Despite these concerns, Harari acknowledged the potential benefits of AI, particularly in addressing global challenges like climate change.

“AI can help us deal with the climate crisis and the energy crisis,” he said. “There is no shortage of energy in the universe; we just don’t know how to tap it and use it in the best, most eco-friendly way. And this is something that AI, when used correctly, can certainly help us with.”

In reflecting on humanity’s past technological transitions, Harari stressed the importance of learning from history to navigate the current AI revolution.

“Every technology we invent has both negative and positive potential. The problem is the transition period, the path,” he remarked, before adding: “Even if in the end we get it right, on the way there we often have to go through dangerous and failed experiments.”

Harari’s earlier warnings covered by AI Insider this year were echoed throughout the interview. He highlighted the necessity of regulatory frameworks and international cooperation to manage AI’s development responsibly.
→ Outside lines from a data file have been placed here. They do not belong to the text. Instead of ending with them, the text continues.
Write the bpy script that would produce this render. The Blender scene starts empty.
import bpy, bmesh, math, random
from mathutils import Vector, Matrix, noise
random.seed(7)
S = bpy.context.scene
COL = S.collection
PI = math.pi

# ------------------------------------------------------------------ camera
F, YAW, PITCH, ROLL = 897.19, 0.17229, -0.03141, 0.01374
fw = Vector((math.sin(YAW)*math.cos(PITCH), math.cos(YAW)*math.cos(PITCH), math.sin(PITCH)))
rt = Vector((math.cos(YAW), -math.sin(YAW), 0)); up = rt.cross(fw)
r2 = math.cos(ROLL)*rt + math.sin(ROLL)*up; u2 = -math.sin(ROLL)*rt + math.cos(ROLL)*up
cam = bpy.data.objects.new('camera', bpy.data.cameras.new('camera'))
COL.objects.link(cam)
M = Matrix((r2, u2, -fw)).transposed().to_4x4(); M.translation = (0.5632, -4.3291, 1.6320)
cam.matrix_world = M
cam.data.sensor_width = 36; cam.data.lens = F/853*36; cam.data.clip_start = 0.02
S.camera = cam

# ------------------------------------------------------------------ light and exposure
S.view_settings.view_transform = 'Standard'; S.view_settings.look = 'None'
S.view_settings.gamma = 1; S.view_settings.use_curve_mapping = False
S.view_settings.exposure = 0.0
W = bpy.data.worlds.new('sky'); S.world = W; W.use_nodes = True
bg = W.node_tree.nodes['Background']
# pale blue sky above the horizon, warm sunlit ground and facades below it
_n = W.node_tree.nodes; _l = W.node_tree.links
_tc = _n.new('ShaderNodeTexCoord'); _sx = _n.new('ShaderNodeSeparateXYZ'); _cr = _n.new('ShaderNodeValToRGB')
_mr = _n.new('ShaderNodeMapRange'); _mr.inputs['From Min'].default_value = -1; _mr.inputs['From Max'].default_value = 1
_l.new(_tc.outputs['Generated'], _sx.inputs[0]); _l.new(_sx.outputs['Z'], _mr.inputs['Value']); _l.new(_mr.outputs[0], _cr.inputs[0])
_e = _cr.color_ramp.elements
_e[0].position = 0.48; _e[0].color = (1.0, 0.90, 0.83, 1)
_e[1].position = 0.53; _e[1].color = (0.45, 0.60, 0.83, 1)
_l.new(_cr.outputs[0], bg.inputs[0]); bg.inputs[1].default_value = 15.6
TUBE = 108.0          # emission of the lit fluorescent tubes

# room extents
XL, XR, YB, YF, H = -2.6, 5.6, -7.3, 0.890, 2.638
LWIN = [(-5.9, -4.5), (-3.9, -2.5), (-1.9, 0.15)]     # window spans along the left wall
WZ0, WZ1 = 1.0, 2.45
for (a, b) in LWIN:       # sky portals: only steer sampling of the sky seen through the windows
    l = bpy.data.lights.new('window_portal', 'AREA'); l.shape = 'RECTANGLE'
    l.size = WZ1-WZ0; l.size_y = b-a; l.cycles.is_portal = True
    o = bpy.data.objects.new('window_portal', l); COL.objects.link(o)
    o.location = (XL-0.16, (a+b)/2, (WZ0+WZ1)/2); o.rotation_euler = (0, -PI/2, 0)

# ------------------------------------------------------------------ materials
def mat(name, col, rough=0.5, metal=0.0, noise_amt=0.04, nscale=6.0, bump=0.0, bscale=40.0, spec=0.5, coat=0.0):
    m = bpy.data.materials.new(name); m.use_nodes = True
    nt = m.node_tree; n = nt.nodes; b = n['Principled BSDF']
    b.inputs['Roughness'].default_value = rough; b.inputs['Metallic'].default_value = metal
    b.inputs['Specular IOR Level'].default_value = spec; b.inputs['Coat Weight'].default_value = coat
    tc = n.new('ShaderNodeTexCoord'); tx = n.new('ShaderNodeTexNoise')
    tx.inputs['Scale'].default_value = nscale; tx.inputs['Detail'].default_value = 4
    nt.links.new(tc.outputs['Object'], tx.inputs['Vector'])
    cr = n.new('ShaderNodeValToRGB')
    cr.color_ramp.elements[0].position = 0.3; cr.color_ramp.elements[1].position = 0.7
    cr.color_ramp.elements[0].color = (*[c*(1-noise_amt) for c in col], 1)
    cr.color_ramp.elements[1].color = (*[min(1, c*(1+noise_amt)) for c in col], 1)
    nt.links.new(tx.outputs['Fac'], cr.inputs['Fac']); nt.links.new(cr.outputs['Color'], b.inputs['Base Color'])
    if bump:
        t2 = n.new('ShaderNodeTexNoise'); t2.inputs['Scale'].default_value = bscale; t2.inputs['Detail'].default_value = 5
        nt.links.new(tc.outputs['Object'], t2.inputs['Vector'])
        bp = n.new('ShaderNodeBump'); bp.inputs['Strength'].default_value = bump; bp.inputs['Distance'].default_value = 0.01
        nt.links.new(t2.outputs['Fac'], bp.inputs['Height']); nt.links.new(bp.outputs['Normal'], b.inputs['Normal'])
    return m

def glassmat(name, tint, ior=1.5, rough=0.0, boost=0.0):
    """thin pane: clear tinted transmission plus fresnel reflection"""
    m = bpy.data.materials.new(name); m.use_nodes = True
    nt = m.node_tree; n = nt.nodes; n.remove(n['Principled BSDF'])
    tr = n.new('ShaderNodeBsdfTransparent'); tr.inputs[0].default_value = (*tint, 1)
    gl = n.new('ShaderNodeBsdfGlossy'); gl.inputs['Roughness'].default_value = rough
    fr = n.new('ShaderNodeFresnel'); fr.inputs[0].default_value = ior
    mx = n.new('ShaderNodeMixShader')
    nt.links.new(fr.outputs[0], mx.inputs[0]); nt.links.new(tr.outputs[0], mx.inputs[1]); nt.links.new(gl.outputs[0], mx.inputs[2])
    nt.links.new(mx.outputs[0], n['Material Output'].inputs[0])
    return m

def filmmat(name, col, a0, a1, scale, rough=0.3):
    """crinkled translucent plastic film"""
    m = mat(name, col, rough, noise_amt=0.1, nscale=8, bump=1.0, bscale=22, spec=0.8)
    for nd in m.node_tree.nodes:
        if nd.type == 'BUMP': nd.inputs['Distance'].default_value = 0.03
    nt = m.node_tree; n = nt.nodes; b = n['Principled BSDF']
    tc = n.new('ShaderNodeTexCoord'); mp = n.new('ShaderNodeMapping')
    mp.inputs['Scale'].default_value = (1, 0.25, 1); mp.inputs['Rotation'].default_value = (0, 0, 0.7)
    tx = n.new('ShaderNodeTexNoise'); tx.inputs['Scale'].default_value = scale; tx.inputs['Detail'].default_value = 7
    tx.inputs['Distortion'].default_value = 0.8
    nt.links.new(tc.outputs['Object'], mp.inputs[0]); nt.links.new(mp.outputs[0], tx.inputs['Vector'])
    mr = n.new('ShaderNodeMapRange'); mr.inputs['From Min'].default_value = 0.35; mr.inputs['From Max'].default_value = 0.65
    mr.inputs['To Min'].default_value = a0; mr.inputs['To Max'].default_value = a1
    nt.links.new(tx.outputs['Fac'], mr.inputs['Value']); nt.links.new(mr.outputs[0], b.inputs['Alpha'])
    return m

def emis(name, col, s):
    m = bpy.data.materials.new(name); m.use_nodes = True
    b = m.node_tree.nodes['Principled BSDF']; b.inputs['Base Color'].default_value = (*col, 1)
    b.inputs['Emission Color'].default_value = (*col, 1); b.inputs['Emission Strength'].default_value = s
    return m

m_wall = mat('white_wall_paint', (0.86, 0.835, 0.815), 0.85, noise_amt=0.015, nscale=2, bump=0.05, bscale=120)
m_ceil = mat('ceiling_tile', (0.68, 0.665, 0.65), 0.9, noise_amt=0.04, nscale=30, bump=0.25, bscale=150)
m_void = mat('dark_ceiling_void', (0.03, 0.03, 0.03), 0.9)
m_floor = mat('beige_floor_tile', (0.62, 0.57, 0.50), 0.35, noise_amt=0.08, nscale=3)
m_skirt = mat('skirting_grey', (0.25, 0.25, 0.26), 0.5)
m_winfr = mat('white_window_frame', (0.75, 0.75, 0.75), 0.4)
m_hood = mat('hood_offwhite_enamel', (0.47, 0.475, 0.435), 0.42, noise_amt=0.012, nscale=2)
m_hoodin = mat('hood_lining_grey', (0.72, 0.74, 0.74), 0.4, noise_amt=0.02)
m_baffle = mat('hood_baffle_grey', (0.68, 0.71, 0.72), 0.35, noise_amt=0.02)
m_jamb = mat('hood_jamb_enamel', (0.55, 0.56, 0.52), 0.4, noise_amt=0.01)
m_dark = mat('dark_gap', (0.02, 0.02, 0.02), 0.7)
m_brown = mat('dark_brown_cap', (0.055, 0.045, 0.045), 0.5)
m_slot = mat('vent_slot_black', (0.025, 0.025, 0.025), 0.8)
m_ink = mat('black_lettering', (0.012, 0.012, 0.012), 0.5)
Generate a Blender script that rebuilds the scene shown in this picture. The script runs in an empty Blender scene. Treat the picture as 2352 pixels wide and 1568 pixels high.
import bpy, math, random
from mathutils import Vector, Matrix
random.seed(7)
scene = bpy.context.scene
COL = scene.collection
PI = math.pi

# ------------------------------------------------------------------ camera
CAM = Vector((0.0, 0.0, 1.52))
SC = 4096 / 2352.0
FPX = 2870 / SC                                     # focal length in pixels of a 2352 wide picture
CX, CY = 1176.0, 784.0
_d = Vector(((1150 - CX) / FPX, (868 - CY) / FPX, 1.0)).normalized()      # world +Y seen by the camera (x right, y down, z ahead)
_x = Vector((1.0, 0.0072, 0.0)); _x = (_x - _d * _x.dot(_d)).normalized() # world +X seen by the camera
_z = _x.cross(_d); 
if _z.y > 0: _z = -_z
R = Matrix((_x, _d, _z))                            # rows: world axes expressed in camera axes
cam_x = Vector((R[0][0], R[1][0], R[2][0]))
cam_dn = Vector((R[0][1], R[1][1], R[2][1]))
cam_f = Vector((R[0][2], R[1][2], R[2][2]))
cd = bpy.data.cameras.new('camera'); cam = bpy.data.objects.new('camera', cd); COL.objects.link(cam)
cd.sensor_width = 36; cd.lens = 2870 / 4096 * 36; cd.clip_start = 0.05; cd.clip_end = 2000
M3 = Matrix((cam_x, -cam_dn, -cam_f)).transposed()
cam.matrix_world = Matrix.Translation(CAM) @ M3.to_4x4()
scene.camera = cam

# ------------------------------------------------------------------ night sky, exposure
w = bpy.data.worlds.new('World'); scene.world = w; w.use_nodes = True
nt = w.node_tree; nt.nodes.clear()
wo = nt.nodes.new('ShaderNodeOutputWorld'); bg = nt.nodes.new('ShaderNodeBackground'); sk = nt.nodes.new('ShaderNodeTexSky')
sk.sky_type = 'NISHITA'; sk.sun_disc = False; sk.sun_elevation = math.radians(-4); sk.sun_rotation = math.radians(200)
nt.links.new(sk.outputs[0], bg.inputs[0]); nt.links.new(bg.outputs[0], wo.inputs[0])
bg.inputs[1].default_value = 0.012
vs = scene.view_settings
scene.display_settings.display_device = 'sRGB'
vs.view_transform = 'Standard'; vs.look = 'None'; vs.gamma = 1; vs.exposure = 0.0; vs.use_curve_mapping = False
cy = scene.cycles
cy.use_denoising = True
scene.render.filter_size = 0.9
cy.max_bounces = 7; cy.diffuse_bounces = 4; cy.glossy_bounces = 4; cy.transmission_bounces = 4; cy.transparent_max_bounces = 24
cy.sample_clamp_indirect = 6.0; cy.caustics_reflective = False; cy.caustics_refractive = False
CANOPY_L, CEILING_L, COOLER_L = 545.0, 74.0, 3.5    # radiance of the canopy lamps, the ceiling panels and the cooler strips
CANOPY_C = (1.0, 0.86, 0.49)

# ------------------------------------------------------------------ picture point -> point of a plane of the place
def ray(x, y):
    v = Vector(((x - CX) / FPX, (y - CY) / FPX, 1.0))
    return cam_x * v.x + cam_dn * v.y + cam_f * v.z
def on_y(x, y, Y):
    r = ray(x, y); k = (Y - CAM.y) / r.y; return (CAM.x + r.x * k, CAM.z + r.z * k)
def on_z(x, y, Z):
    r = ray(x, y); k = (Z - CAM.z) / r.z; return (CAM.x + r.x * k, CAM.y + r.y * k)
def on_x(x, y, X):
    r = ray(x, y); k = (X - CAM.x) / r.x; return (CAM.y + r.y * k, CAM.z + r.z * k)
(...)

“We need to prevent AI from becoming completely unfathomable,” he said. “If we give it a lot of power to make decisions about human beings and society, we need the ability to understand and regulate it.”

As an AI-focused publication, the AI Insider values Harari’s profound insights into the AI vertical. His thoughts compel us to consider both the extraordinary potential and the significant risks of AI, urging a balanced and cautious approach to this transformative technology.